--- Start of Supplied data ---

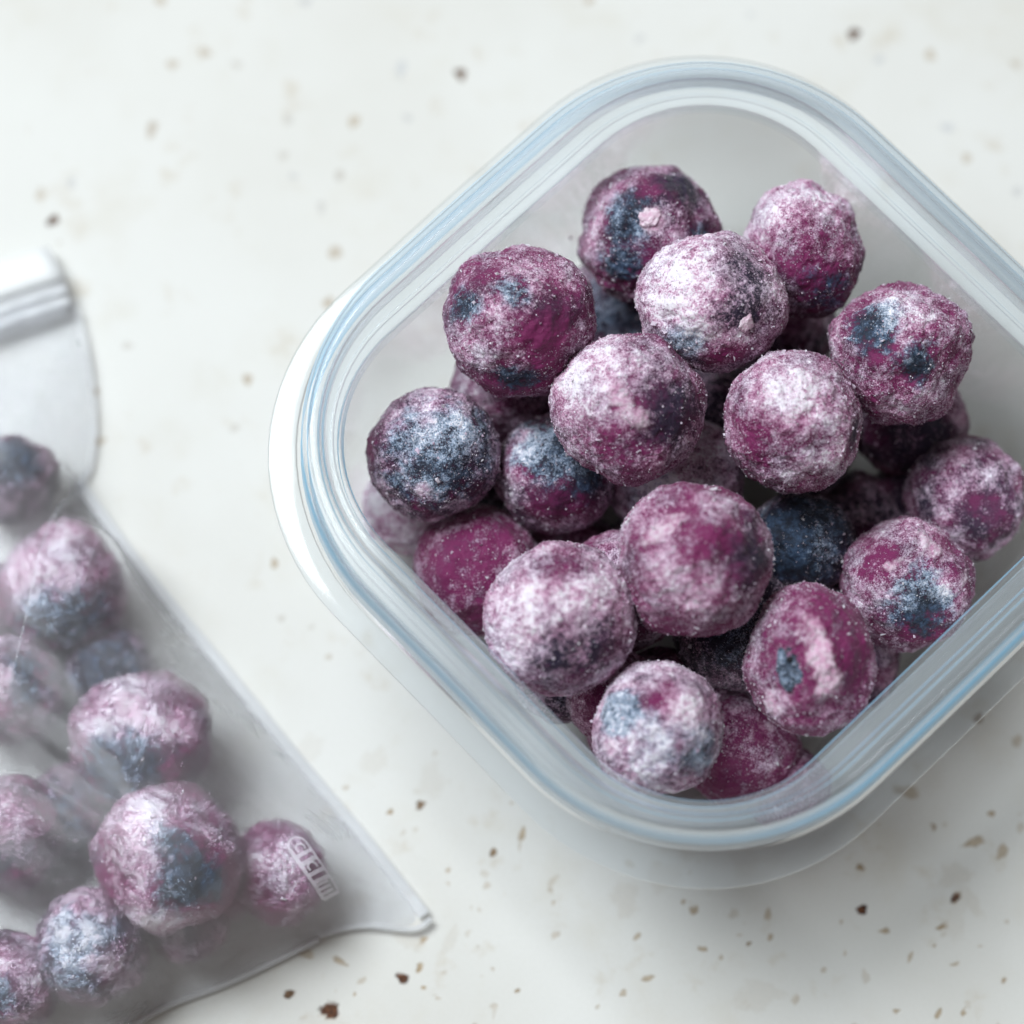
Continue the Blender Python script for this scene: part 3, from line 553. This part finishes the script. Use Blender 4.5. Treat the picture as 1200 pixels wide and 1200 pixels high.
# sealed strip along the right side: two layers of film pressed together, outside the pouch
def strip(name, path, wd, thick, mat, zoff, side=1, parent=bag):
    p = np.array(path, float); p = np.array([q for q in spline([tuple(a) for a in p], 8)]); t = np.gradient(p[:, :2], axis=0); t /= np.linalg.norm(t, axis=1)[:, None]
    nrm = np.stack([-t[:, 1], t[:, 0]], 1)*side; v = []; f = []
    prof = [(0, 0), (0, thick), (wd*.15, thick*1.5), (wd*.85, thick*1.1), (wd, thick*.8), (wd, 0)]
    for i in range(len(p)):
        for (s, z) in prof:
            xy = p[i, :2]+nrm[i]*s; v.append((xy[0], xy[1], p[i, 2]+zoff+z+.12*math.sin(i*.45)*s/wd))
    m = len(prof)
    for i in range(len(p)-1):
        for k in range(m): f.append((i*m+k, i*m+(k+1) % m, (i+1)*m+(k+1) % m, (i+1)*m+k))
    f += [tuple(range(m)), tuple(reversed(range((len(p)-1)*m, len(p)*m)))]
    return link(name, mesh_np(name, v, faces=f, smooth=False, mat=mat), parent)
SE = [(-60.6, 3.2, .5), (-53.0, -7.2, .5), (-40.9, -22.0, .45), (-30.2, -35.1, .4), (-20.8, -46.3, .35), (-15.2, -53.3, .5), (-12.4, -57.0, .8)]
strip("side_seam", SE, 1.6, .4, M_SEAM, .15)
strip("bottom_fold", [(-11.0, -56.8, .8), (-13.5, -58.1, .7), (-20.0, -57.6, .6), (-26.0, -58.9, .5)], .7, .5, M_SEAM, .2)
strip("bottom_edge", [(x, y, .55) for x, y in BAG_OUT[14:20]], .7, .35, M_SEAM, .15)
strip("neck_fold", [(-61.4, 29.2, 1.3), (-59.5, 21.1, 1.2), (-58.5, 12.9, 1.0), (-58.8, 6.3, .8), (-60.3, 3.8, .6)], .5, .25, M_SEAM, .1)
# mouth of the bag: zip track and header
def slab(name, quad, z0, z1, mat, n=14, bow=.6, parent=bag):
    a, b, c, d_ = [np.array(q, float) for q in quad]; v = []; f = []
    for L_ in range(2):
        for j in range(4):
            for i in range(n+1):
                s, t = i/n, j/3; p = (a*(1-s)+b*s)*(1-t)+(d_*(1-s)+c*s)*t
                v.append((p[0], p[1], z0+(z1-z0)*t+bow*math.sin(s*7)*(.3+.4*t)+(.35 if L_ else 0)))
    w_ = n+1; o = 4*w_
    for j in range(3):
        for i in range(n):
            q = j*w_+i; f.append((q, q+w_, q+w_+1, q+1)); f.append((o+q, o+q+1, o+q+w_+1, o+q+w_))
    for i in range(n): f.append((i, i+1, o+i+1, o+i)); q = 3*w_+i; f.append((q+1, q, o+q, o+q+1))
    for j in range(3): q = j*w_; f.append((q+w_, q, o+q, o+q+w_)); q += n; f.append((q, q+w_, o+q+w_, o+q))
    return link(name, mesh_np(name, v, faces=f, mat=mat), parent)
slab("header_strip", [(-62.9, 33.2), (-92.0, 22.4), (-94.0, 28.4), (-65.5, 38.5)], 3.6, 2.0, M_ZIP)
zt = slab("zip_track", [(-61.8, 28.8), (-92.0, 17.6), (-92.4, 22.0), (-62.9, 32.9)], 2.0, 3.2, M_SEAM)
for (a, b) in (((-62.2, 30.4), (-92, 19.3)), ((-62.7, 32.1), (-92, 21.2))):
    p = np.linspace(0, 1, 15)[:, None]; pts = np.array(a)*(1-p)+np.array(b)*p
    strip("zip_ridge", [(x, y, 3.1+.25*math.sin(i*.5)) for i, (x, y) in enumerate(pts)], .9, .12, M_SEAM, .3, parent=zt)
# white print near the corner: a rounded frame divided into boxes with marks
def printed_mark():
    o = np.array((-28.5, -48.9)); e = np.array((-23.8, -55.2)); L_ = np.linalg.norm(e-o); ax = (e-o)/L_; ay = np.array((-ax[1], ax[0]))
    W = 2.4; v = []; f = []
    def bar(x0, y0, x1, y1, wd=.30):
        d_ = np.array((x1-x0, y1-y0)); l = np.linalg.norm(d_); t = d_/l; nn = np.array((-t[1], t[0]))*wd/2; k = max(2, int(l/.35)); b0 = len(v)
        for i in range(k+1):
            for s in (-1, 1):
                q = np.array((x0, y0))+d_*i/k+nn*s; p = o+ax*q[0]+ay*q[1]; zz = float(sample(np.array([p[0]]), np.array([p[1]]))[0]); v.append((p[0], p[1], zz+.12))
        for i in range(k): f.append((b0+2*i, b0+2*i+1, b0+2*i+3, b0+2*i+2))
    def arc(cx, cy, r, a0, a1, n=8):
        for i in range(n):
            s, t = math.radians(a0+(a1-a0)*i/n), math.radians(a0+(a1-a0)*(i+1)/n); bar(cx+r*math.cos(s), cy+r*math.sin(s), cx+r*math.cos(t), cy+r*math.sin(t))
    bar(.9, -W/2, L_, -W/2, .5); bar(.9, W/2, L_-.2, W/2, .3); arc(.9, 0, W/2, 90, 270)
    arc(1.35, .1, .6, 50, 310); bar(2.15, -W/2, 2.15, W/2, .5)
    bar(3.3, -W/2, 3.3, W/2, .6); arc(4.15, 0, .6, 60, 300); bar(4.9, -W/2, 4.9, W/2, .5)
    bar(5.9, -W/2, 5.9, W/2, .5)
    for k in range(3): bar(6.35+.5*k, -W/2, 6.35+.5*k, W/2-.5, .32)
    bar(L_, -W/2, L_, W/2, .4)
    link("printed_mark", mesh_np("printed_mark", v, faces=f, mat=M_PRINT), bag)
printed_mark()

--- End of Supplied data ---

== Task requirements ==
Repeat the listing verbatim. Skip the pictures.

== Written response ==
Continue the Blender Python script for this scene: part 3, from line 553. This part finishes the script. Use Blender 4.5. Treat the picture as 1200 pixels wide and 1200 pixels high.
# sealed strip along the right side: two layers of film pressed together, outside the pouch
def strip(name, path, wd, thick, mat, zoff, side=1, parent=bag):
    p = np.array(path, float); p = np.array([q for q in spline([tuple(a) for a in p], 8)]); t = np.gradient(p[:, :2], axis=0); t /= np.linalg.norm(t, axis=1)[:, None]
    nrm = np.stack([-t[:, 1], t[:, 0]], 1)*side; v = []; f = []
    prof = [(0, 0), (0, thick), (wd*.15, thick*1.5), (wd*.85, thick*1.1), (wd, thick*.8), (wd, 0)]
    for i in range(len(p)):
        for (s, z) in prof:
            xy = p[i, :2]+nrm[i]*s; v.append((xy[0], xy[1], p[i, 2]+zoff+z+.12*math.sin(i*.45)*s/wd))
    m = len(prof)
    for i in range(len(p)-1):
        for k in range(m): f.append((i*m+k, i*m+(k+1) % m, (i+1)*m+(k+1) % m, (i+1)*m+k))
    f += [tuple(range(m)), tuple(reversed(range((len(p)-1)*m, len(p)*m)))]
    return link(name, mesh_np(name, v, faces=f, smooth=False, mat=mat), parent)
SE = [(-60.6, 3.2, .5), (-53.0, -7.2, .5), (-40.9, -22.0, .45), (-30.2, -35.1, .4), (-20.8, -46.3, .35), (-15.2, -53.3, .5), (-12.4, -57.0, .8)]
strip("side_seam", SE, 1.6, .4, M_SEAM, .15)
strip("bottom_fold", [(-11.0, -56.8, .8), (-13.5, -58.1, .7), (-20.0, -57.6, .6), (-26.0, -58.9, .5)], .7, .5, M_SEAM, .2)
strip("bottom_edge", [(x, y, .55) for x, y in BAG_OUT[14:20]], .7, .35, M_SEAM, .15)
strip("neck_fold", [(-61.4, 29.2, 1.3), (-59.5, 21.1, 1.2), (-58.5, 12.9, 1.0), (-58.8, 6.3, .8), (-60.3, 3.8, .6)], .5, .25, M_SEAM, .1)
# mouth of the bag: zip track and header
def slab(name, quad, z0, z1, mat, n=14, bow=.6, parent=bag):
    a, b, c, d_ = [np.array(q, float) for q in quad]; v = []; f = []
    for L_ in range(2):
        for j in range(4):
            for i in range(n+1):
                s, t = i/n, j/3; p = (a*(1-s)+b*s)*(1-t)+(d_*(1-s)+c*s)*t
                v.append((p[0], p[1], z0+(z1-z0)*t+bow*math.sin(s*7)*(.3+.4*t)+(.35 if L_ else 0)))
    w_ = n+1; o = 4*w_
    for j in range(3):
        for i in range(n):
            q = j*w_+i; f.append((q, q+w_, q+w_+1, q+1)); f.append((o+q, o+q+1, o+q+w_+1, o+q+w_))
    for i in range(n): f.append((i, i+1, o+i+1, o+i)); q = 3*w_+i; f.append((q+1, q, o+q, o+q+1))
    for j in range(3): q = j*w_; f.append((q+w_, q, o+q, o+q+w_)); q += n; f.append((q, q+w_, o+q+w_, o+q))
    return link(name, mesh_np(name, v, faces=f, mat=mat), parent)
slab("header_strip", [(-62.9, 33.2), (-92.0, 22.4), (-94.0, 28.4), (-65.5, 38.5)], 3.6, 2.0, M_ZIP)
zt = slab("zip_track", [(-61.8, 28.8), (-92.0, 17.6), (-92.4, 22.0), (-62.9, 32.9)], 2.0, 3.2, M_SEAM)
for (a, b) in (((-62.2, 30.4), (-92, 19.3)), ((-62.7, 32.1), (-92, 21.2))):
    p = np.linspace(0, 1, 15)[:, None]; pts = np.array(a)*(1-p)+np.array(b)*p
    strip("zip_ridge", [(x, y, 3.1+.25*math.sin(i*.5)) for i, (x, y) in enumerate(pts)], .9, .12, M_SEAM, .3, parent=zt)
# white print near the corner: a rounded frame divided into boxes with marks
def printed_mark():
    o = np.array((-28.5, -48.9)); e = np.array((-23.8, -55.2)); L_ = np.linalg.norm(e-o); ax = (e-o)/L_; ay = np.array((-ax[1], ax[0]))
    W = 2.4; v = []; f = []
    def bar(x0, y0, x1, y1, wd=.30):
        d_ = np.array((x1-x0, y1-y0)); l = np.linalg.norm(d_); t = d_/l; nn = np.array((-t[1], t[0]))*wd/2; k = max(2, int(l/.35)); b0 = len(v)
        for i in range(k+1):
            for s in (-1, 1):
                q = np.array((x0, y0))+d_*i/k+nn*s; p = o+ax*q[0]+ay*q[1]; zz = float(sample(np.array([p[0]]), np.array([p[1]]))[0]); v.append((p[0], p[1], zz+.12))
        for i in range(k): f.append((b0+2*i, b0+2*i+1, b0+2*i+3, b0+2*i+2))
    def arc(cx, cy, r, a0, a1, n=8):
        for i in range(n):
            s, t = math.radians(a0+(a1-a0)*i/n), math.radians(a0+(a1-a0)*(i+1)/n); bar(cx+r*math.cos(s), cy+r*math.sin(s), cx+r*math.cos(t), cy+r*math.sin(t))
    bar(.9, -W/2, L_, -W/2, .5); bar(.9, W/2, L_-.2, W/2, .3); arc(.9, 0, W/2, 90, 270)
    arc(1.35, .1, .6, 50, 310); bar(2.15, -W/2, 2.15, W/2, .5)
    bar(3.3, -W/2, 3.3, W/2, .6); arc(4.15, 0, .6, 60, 300); bar(4.9, -W/2, 4.9, W/2, .5)
    bar(5.9, -W/2, 5.9, W/2, .5)
    for k in range(3): bar(6.35+.5*k, -W/2, 6.35+.5*k, W/2-.5, .32)
    bar(L_, -W/2, L_, W/2, .4)
    link("printed_mark", mesh_np("printed_mark", v, faces=f, mat=M_PRINT), bag)
printed_mark()